Apparently, Mary nursed Rose Fuller through several serious illnesses, meanwhile managing his household until he returned to the United Kingdom in 1755 to enter politics. His time in the Jamaican Assembly had been turbulent in opposition to Governor Trelawny. After being appointed chief justice, Fuller was to resign over the dismissal of a fellow judge.

On his death in 1777, his nephew, John, to become better known as 'Mad Jack', inherited his gun foundry and iron works in Sussex, as well as the Jamaican plantations, although he never set foot on the island.

When he took his seat in the British Parliament in 1801, his outlandish behaviour was to manifest itself. He was blunt and outspoken, on one occasion retorting to the abolitionist William Wilberforce that the living conditions for the West Indian slaves were "equal, nay superior, to the conditions of the labouring poor of this country".

Despite his behaviour, he was more likely eccentric than mad, although sadly, his proposal of marriage to a certain Miss Thrale was rejected when he was 33. He never married but devoted his life after retiring at the age of 55 to, among other enthusiasms, building traditional English 'follies' (often summer houses), his own mausoleum in the shape of a pyramid, a lighthouse, a tower to view Bodiam Castle (which he had bought to restore), and an observatory since he was a keen astronomer. Finally, he erected a 35-foot sugar loaf said to be the epitome of folly-building, in the shape of a cone, which is believed to have been the result of a losing wager.
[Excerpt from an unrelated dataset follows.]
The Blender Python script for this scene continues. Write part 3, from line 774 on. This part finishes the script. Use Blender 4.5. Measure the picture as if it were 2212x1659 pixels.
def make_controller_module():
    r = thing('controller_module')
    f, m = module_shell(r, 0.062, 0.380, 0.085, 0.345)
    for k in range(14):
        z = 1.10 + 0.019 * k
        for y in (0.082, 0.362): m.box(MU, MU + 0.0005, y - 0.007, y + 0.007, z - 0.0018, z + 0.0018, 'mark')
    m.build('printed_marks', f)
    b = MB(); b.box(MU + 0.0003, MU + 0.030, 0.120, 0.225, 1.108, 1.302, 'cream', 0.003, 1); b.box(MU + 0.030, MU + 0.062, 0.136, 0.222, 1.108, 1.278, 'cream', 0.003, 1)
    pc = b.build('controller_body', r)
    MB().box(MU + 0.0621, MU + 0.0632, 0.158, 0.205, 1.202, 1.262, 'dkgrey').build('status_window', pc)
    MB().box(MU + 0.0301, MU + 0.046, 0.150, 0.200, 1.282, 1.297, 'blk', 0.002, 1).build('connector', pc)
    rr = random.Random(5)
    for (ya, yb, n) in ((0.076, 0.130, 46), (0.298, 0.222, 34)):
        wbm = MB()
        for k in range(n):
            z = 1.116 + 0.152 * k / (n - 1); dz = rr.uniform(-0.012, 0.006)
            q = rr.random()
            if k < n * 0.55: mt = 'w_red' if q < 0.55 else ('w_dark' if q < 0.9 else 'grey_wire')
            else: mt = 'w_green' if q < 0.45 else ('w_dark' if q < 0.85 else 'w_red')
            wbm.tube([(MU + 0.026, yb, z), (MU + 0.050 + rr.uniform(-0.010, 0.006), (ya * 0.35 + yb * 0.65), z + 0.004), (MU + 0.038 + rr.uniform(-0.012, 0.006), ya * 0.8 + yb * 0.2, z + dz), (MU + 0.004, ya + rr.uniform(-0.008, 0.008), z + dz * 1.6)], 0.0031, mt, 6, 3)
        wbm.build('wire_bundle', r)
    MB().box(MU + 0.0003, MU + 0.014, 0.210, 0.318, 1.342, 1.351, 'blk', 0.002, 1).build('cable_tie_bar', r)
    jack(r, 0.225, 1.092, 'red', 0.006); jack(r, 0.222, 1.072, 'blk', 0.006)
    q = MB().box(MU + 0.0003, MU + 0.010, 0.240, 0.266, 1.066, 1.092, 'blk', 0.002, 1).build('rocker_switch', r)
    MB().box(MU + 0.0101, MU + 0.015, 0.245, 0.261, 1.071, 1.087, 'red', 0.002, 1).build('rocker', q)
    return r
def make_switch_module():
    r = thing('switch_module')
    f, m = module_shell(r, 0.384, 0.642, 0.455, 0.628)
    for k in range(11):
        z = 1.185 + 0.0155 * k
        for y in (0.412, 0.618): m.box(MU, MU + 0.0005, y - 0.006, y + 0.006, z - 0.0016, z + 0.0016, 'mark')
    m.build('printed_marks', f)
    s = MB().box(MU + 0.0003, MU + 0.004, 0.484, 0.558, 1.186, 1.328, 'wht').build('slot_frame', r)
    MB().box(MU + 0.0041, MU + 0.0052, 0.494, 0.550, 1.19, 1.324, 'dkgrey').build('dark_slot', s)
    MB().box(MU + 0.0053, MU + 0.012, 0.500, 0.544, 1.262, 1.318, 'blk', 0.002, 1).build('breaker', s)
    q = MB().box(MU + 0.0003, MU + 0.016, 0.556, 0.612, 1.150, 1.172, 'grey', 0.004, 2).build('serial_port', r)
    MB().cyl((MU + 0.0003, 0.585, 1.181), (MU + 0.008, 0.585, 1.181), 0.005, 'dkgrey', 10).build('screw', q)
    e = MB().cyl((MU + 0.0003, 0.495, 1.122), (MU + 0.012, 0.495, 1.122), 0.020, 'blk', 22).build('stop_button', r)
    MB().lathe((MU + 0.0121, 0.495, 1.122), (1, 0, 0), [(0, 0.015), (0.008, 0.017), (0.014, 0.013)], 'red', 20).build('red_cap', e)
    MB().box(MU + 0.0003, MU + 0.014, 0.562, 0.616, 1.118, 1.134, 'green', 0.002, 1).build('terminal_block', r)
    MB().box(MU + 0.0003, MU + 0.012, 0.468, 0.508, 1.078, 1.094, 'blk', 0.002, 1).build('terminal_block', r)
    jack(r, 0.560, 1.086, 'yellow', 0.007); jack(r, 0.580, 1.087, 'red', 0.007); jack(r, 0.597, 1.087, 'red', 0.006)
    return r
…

Mad Jack Fuller died in 1834, willing his estate to two nephews just in time for them to receive compensation of approximately £9,000 (about £1.5 million in today's currency) for Grange, Wellens Pen, in St Catherine, and Knollis and Palm estate in St Thomas-in-the-Vale. This windfall was no doubt fortuitous as earlier, the Fuller forging enterprises had folded, leaving only the income from Jamaican slavery and sugar and their British landholdings to sustain them.